Promoting Openness
The EUT acts as a buffer between the IUTs and the UGA (authorities, research centers, other academic departments, service units, etc.), opening institutional doors with the Grenoble and Regional Academy Rectorate, the AURA Region, the Prefecture, and economic and international partners.
This role of openness is essential both to raise awareness of the EUT among its supervisory bodies and partners, and to highlight the role of these supervisory bodies and partners in the life of the IUTs.
The EUT must play this ongoing role of monitoring, networking, and reflection in order to better understand the complex world in which it operates.
Affirming our role as a local partner
The strength of EUT lies in its knowledge of the region, its economic players, its issues, and its challenges. Promoting the region to young people and promoting young people to the region are two of EUT's ambitions.
This can only be possible if students feel welcome within their educational institution and if IUT staff feel listened to and supported in the performance of their duties.
A regional policy can only become a reality if it is based on close human ties between the IUT and its partners, but also within the IUT itself: knowledge of the aspirations of staff and students is the EUT's greatest asset.

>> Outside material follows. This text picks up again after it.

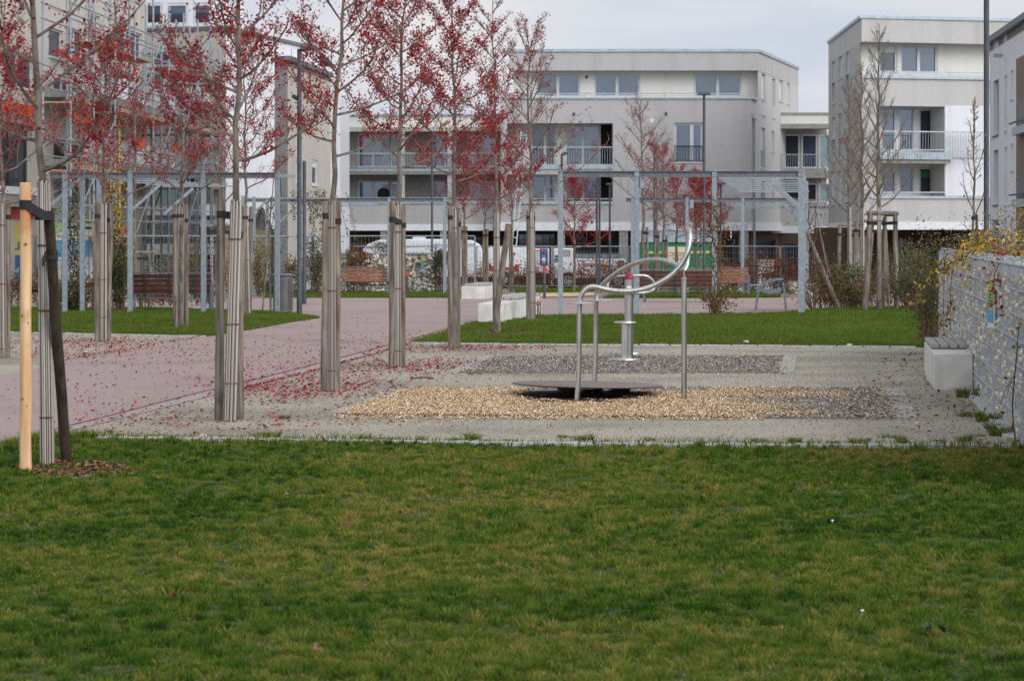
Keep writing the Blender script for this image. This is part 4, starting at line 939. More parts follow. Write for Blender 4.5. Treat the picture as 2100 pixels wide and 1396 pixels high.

The structure of small-scale training departments (20 to 30 teachers for 300 to 400 students) facilitates this close relationship. Similarly, internships, work experience placements, and apprenticeships provide opportunities to strengthen this relationship with the professional world and the local area.
Unleashing the spirit of innovation
Implementing the BUT is a demanding task for teaching teams. It is the only degree that is truly organized around skills, using resources and professional scenarios developed in collaboration with professionals. It has led to the creation of SAés (learning and assessment situations), which are one of the most striking examples of the innovation driven by teaching teams.
This spirit of innovation has always been present at the IUTs, which were the first in Grenoble to initiate tutored projects, develop apprenticeship programs, create skills and trade centers, and develop international courses. The EUT's educational days help to fuel this momentum by also drawing on the training courses offered within the IUT network and by the UGA.
Encourage Sharing
Alone we go faster, together we go further. This old adage perfectly sums up the urgent need to share initiatives observed here and there, in one's own territory or elsewhere, in France or internationally.
Giving in order to receive is the very driving force behind sharing and collective progress, which are integral to university research, teaching, and administrative activities.
It involves having the necessary resources to carry out its missions, promoting the development of cross-functional and interdisciplinary projects, and increasing internal communication efforts to learn about everyone's initiatives.
Knowledge of one's own professional environment is certainly the first requirement for encouraging sharing.